◆ **Written request**
Write out exactly the lines below that run from the one containing "rimd = np.abs(sdp+1.2);" through the one containing "(228, 212, 230))", both included, with no other lines.

[Records from a collection]
***
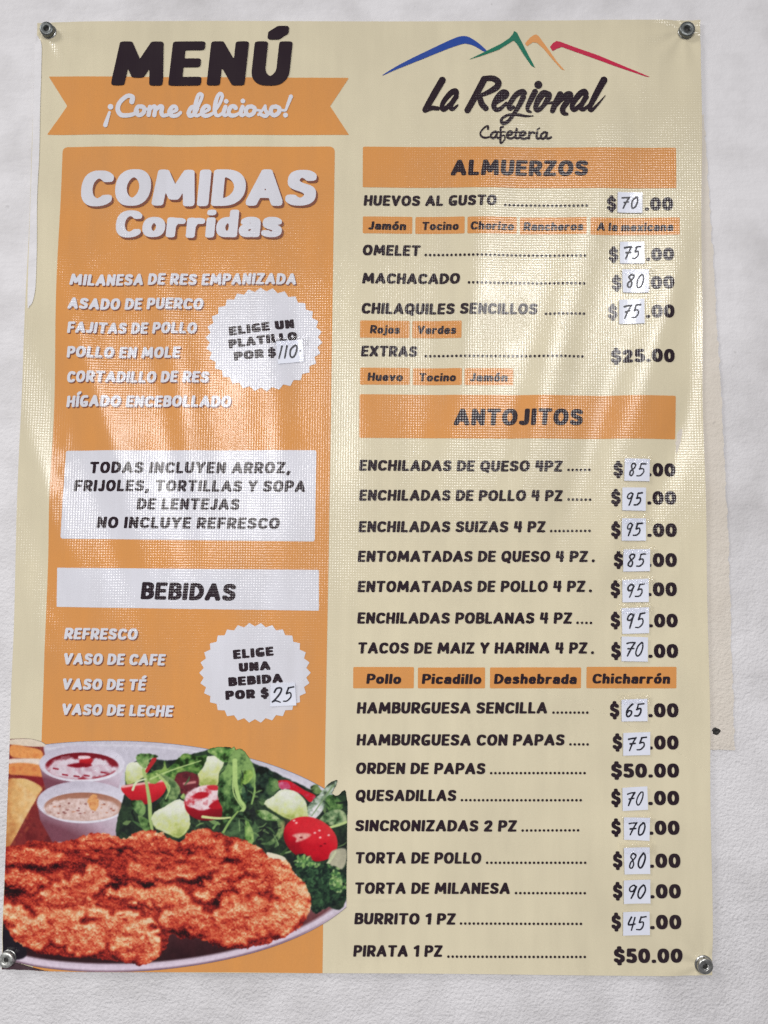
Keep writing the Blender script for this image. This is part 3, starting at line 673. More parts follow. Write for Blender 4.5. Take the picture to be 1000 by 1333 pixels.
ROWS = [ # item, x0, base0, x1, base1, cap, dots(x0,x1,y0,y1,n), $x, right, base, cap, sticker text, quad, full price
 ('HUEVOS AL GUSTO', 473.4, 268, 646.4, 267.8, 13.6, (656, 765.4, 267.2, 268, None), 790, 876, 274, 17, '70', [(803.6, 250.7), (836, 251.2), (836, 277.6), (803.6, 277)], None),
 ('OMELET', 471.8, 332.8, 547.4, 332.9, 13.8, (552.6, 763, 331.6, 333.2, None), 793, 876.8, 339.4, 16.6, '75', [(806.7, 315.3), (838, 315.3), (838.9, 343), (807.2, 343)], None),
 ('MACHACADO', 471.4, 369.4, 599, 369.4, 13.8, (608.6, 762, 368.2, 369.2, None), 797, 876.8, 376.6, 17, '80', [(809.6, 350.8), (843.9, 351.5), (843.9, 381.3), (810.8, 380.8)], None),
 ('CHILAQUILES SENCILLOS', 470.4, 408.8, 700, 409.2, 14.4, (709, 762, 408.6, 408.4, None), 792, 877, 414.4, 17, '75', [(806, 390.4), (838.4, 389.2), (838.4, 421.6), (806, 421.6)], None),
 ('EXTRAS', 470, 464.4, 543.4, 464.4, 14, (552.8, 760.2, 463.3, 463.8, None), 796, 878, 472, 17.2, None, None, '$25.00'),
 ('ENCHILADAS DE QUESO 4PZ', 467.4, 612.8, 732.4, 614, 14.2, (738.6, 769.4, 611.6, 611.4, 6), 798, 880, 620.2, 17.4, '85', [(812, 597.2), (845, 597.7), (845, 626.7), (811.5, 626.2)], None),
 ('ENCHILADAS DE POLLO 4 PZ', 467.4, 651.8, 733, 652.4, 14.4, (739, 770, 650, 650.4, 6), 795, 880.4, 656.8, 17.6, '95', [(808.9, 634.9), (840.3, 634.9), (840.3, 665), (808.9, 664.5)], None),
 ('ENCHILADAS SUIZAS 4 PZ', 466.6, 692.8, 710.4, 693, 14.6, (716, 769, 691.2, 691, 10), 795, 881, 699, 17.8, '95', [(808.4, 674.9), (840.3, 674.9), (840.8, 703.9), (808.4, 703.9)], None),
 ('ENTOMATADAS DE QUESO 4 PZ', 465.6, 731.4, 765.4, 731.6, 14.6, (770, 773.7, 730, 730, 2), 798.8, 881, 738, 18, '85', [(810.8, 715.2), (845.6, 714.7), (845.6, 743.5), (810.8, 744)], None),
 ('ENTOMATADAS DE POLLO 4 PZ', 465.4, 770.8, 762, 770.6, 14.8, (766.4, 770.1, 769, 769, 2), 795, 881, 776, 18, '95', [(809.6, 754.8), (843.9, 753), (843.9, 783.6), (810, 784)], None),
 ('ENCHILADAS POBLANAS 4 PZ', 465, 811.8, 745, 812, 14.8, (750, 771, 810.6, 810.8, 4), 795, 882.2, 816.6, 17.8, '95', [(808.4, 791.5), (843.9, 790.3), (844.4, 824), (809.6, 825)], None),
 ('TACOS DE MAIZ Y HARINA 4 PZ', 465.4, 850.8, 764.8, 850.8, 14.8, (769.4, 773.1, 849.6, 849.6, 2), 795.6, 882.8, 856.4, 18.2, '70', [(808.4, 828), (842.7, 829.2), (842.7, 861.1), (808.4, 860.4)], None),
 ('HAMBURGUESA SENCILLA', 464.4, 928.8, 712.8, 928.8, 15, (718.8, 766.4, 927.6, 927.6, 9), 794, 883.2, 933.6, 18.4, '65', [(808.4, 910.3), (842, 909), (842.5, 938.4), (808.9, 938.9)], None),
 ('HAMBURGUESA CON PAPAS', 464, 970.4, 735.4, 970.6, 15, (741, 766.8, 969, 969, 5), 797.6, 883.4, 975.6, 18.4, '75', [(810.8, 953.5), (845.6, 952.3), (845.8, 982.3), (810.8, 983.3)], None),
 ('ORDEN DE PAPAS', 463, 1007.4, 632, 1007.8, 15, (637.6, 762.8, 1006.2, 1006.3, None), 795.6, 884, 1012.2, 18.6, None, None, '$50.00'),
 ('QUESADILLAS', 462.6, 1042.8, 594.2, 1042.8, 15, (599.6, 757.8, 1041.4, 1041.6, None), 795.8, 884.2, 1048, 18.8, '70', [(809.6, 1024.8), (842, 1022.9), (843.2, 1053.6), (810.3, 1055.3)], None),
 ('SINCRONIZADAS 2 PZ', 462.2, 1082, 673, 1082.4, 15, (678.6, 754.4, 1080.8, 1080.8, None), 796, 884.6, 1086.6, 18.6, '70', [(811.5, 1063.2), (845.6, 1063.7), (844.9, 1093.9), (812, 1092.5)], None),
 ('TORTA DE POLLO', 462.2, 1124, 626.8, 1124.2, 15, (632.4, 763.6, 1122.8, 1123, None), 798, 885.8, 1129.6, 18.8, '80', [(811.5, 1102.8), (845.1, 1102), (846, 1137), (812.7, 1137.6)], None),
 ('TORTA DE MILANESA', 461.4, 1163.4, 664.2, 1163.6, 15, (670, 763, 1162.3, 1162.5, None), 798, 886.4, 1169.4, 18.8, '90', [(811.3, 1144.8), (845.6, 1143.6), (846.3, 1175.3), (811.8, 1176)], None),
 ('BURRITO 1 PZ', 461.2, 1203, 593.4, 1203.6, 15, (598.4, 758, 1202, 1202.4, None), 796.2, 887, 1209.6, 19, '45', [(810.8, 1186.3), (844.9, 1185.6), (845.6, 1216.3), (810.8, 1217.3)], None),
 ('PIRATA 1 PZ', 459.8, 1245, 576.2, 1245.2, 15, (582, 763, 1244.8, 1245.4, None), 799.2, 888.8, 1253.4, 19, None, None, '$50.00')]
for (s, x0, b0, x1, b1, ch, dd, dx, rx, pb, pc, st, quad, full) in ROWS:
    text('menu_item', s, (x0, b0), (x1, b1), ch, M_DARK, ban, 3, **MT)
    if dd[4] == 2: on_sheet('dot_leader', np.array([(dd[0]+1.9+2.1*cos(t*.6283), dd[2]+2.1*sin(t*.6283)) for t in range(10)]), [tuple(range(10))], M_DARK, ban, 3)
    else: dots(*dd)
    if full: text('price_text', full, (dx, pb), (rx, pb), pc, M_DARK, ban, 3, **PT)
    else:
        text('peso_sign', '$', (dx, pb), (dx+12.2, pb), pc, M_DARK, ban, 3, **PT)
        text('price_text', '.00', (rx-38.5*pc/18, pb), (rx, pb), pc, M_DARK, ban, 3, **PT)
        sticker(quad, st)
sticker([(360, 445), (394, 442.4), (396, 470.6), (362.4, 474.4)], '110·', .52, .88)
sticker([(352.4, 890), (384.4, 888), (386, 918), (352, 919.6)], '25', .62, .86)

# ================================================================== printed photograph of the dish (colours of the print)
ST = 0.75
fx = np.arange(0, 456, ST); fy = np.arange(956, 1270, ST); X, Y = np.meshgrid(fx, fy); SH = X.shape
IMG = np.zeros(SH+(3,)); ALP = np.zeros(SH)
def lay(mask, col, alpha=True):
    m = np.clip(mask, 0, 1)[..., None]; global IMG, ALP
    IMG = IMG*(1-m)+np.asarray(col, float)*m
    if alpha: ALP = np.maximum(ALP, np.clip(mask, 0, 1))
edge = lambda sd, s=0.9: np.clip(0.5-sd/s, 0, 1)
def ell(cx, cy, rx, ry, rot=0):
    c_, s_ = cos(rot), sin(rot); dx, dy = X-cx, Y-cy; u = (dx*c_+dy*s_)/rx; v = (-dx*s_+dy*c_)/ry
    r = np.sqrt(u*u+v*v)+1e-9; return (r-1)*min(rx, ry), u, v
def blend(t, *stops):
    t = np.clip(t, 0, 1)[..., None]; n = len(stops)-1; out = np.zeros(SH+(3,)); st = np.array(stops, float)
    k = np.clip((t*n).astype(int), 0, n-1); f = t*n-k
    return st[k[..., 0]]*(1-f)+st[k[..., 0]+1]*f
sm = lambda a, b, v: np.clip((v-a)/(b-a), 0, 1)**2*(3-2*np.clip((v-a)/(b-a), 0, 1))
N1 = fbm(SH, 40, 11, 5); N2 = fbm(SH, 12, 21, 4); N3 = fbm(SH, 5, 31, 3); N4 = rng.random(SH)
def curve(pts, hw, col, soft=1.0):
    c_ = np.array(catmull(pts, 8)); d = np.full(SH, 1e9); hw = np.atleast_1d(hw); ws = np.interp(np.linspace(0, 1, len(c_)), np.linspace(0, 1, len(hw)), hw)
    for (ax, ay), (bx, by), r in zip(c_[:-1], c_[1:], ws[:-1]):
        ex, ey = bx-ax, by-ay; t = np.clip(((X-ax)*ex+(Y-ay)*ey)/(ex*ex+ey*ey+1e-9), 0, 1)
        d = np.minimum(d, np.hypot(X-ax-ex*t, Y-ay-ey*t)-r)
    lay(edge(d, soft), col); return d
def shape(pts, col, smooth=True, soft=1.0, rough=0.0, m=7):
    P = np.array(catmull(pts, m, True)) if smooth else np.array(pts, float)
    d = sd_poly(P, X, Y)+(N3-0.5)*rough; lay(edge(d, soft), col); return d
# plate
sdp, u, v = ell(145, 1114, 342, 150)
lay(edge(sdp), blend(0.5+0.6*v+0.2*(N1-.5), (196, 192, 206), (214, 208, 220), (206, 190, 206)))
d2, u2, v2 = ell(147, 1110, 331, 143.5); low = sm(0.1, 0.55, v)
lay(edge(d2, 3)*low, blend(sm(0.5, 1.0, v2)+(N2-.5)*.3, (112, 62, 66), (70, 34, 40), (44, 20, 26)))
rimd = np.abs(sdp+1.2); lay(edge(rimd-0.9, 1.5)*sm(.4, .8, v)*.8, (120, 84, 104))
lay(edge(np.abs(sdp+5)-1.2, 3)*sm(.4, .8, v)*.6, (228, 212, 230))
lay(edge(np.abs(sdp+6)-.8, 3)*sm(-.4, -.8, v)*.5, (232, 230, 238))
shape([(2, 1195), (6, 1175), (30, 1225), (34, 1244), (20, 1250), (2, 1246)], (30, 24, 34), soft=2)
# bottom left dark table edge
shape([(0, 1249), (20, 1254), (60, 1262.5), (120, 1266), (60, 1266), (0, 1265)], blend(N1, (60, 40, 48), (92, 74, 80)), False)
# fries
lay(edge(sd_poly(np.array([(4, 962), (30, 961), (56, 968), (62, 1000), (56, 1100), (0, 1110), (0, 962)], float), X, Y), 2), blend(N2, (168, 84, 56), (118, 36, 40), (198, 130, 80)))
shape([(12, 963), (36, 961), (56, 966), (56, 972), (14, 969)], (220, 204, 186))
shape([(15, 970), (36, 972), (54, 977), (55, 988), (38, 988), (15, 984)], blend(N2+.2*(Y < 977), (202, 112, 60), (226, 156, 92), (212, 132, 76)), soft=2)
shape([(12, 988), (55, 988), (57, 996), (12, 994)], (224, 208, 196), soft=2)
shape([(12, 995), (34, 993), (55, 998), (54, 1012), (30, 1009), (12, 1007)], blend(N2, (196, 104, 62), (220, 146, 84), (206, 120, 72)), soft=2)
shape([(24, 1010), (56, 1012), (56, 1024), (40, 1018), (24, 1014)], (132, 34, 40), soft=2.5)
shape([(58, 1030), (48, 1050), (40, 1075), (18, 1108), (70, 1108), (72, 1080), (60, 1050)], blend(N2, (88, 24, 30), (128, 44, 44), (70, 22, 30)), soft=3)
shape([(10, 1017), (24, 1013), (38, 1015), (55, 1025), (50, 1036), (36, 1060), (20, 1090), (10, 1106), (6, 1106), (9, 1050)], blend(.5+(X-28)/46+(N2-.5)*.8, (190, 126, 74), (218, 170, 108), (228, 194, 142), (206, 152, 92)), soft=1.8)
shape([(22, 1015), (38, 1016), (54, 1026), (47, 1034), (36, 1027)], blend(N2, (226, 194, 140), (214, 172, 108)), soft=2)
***
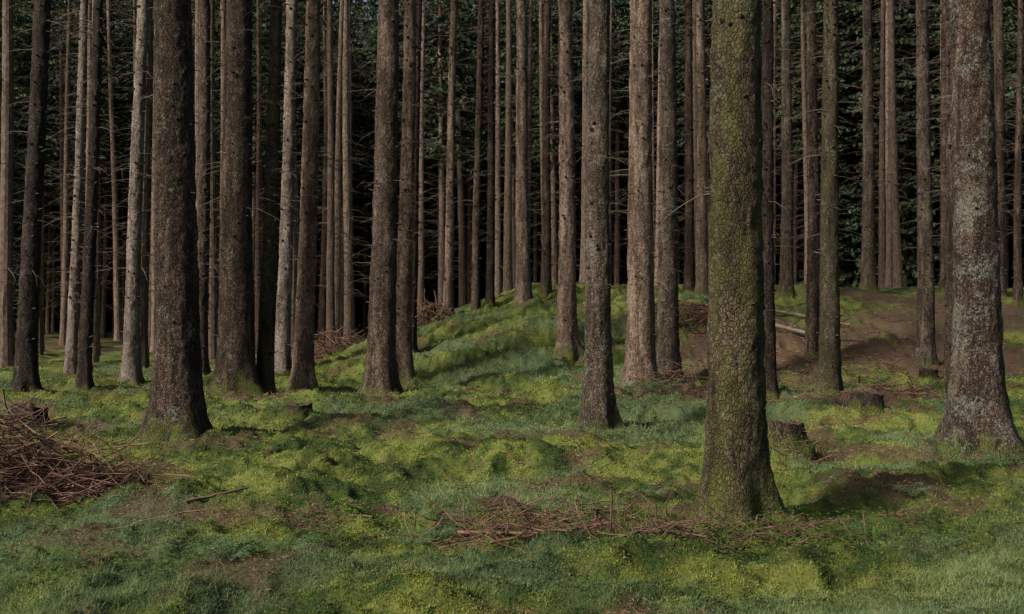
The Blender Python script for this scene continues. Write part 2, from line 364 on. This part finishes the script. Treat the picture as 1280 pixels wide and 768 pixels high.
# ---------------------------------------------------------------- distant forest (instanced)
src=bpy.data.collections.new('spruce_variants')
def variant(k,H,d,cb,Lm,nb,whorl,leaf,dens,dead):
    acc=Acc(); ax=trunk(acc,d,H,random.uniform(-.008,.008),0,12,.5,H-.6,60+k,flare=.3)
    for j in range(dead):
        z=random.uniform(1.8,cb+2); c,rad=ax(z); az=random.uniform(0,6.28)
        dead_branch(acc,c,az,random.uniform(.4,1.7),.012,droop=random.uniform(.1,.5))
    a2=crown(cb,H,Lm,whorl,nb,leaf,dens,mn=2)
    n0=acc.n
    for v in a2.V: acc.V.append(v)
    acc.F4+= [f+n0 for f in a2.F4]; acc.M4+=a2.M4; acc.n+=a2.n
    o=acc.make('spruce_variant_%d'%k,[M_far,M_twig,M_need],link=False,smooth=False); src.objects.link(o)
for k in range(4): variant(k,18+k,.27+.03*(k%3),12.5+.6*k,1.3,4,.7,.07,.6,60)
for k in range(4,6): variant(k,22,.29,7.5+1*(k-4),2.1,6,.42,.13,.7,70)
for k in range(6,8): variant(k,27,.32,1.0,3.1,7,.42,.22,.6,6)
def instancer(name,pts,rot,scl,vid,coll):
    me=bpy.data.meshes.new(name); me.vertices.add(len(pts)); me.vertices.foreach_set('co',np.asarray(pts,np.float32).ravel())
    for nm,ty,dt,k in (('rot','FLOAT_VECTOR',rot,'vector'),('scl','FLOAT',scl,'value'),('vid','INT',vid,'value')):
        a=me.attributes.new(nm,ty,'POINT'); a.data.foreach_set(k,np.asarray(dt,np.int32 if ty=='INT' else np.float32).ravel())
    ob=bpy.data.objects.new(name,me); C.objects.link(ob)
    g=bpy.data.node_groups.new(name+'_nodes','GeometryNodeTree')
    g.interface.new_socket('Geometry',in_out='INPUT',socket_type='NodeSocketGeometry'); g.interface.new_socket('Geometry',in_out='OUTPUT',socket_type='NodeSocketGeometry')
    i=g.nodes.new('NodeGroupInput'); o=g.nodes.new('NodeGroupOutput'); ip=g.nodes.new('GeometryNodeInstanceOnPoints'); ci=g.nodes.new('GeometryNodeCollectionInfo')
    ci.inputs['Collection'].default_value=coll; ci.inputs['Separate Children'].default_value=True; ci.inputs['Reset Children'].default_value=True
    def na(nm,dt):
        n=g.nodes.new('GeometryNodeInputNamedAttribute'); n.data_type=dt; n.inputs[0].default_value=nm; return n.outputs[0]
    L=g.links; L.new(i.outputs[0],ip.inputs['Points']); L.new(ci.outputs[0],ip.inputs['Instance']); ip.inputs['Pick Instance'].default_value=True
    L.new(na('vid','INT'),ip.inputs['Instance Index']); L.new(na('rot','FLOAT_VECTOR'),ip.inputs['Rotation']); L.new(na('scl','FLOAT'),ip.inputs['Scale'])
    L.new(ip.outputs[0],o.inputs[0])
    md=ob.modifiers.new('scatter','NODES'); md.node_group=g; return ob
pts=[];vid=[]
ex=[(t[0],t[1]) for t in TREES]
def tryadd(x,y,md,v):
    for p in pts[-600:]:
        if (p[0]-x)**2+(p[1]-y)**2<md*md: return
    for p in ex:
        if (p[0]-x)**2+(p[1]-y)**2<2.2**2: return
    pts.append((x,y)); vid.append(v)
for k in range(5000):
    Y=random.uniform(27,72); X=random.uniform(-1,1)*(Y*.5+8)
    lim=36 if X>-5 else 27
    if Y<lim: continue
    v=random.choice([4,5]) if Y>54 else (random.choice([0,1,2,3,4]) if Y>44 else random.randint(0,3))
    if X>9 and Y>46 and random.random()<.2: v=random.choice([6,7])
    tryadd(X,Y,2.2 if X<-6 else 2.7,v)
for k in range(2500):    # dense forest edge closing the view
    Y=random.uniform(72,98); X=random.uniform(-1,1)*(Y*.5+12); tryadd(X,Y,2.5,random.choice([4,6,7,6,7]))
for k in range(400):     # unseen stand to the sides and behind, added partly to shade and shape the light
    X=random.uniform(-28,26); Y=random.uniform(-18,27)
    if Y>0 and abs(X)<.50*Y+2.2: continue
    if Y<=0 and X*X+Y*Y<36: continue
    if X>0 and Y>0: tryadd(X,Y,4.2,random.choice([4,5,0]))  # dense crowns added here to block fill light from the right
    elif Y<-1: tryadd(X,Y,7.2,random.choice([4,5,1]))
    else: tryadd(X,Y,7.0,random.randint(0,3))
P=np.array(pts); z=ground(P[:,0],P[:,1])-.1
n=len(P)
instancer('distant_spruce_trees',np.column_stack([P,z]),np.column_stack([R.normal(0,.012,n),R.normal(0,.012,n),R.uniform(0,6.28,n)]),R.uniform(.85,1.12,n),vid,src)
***
◆ **Task solution**
rimd = np.abs(sdp+1.2); lay(edge(rimd-0.9, 1.5)*sm(.4, .8, v)*.8, (120, 84, 104))
lay(edge(np.abs(sdp+5)-1.2, 3)*sm(.4, .8, v)*.6, (228, 212, 230))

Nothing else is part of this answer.